>> BEGIN Recorded data
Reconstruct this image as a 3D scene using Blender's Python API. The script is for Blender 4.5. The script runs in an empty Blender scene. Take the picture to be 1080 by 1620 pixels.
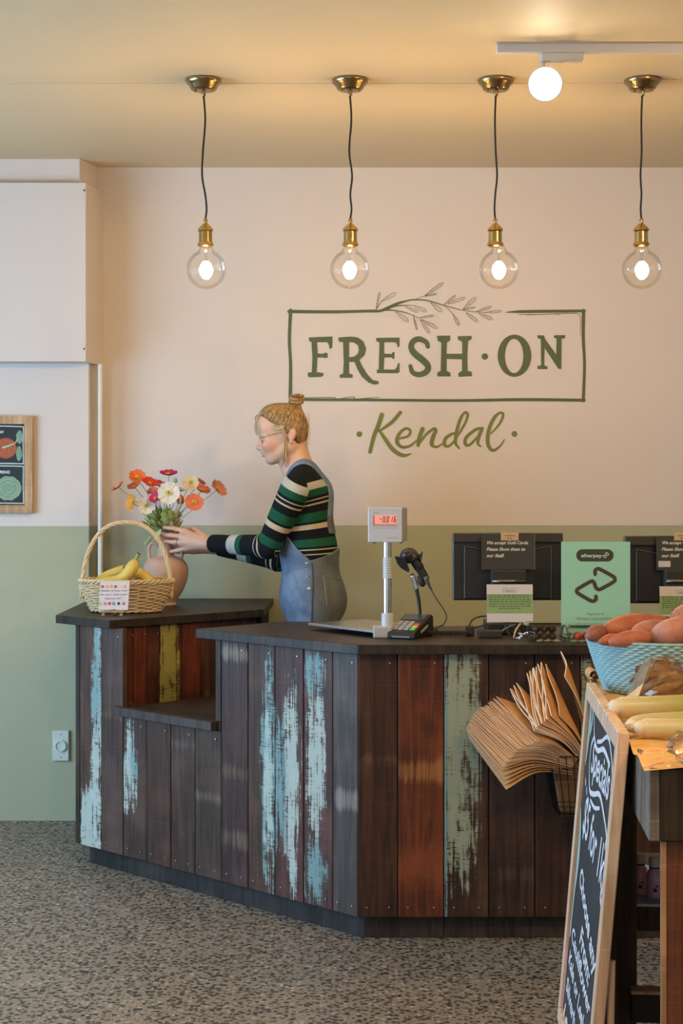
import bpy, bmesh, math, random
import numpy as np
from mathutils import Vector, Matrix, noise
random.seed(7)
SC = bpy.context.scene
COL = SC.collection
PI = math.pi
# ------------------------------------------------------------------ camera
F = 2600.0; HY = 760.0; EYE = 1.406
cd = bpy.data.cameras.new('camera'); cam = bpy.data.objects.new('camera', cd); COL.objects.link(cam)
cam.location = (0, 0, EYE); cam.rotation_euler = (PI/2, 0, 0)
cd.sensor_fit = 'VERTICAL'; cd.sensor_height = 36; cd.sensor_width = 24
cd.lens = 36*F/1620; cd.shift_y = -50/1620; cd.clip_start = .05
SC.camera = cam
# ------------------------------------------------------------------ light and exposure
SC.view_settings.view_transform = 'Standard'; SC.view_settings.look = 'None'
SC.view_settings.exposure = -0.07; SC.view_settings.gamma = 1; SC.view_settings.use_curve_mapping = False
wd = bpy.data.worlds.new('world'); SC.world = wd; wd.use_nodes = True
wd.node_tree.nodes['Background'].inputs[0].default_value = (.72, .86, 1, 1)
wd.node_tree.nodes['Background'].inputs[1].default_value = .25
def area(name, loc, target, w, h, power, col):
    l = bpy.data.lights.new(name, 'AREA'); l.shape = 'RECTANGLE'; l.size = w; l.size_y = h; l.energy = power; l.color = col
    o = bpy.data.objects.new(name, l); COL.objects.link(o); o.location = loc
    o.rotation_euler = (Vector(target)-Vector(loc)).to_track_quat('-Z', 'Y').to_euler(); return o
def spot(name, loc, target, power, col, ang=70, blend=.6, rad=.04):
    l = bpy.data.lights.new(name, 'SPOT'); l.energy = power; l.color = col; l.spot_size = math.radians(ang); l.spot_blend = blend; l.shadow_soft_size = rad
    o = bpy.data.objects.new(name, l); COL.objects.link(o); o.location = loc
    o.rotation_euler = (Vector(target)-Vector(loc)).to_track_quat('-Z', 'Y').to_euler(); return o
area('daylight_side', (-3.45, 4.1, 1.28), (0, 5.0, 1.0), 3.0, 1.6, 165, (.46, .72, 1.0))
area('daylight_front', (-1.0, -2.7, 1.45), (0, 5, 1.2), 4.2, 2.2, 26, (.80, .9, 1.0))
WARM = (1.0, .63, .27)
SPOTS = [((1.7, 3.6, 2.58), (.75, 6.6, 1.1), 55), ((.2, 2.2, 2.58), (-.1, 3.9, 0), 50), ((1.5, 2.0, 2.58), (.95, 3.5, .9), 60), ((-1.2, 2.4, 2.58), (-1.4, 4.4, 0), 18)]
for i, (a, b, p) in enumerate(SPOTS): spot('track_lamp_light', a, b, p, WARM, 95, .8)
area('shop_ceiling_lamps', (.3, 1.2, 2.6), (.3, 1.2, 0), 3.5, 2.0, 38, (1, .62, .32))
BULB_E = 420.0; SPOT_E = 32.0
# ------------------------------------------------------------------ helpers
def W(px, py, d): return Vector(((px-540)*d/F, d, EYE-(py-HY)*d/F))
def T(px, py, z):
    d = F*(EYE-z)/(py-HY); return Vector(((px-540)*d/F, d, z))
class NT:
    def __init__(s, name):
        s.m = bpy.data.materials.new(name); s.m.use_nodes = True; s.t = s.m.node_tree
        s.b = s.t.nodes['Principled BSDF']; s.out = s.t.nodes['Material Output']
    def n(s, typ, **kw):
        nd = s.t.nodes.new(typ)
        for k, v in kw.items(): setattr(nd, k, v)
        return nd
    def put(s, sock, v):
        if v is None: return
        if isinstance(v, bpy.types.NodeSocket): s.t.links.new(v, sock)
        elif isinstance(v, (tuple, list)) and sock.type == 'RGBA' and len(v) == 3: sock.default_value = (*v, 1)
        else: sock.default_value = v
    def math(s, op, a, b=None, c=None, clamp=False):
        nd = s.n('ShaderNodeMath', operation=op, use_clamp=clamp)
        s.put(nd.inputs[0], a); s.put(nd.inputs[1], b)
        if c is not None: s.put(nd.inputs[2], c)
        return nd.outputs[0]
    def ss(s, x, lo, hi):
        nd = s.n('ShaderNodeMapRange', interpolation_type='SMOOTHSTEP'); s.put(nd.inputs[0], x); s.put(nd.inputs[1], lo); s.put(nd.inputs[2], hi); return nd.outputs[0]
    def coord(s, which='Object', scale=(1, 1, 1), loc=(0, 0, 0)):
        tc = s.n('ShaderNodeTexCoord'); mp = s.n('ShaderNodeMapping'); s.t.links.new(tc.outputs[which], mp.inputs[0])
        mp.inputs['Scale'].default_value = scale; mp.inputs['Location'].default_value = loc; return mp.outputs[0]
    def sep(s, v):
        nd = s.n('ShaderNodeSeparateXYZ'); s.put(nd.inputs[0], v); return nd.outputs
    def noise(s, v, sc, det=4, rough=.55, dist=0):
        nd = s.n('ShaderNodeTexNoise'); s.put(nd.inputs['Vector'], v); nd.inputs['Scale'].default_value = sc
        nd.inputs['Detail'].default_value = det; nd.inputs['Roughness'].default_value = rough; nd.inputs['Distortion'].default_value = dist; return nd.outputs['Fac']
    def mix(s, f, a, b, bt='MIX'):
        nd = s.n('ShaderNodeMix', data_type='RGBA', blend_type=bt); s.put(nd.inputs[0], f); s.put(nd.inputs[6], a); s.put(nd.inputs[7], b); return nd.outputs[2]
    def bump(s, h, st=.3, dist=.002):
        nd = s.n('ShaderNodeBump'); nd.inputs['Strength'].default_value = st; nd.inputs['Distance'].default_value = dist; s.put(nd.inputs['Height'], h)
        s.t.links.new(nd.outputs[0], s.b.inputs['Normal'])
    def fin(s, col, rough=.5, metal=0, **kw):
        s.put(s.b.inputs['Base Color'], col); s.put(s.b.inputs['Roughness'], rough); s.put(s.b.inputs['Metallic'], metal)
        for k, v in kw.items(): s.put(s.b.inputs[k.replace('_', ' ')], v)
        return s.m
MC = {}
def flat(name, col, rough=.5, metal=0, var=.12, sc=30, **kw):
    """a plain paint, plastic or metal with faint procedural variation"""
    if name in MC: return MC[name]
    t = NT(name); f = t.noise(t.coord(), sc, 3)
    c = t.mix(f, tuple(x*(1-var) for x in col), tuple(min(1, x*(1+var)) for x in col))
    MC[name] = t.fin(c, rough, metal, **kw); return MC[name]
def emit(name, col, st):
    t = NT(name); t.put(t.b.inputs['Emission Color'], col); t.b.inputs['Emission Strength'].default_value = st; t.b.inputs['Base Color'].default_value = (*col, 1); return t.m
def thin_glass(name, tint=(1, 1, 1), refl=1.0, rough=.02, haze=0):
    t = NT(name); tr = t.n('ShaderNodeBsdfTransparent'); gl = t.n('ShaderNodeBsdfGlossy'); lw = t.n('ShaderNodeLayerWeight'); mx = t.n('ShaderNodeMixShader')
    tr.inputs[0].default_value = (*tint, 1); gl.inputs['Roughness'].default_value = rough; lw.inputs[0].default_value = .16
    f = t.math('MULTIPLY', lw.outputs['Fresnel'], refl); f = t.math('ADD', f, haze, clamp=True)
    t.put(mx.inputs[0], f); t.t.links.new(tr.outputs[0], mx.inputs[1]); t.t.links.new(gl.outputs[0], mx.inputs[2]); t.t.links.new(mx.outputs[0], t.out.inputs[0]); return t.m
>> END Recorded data
— Task details —
Read the lines above. Gather those in which the string "scene" is found.

— Output of the exercise —
Reconstruct this image as a 3D scene using Blender's Python API. The script is for Blender 4.5. The script runs in an empty Blender scene. Take the picture to be 1080 by 1620 pixels.
SC = bpy.context.scene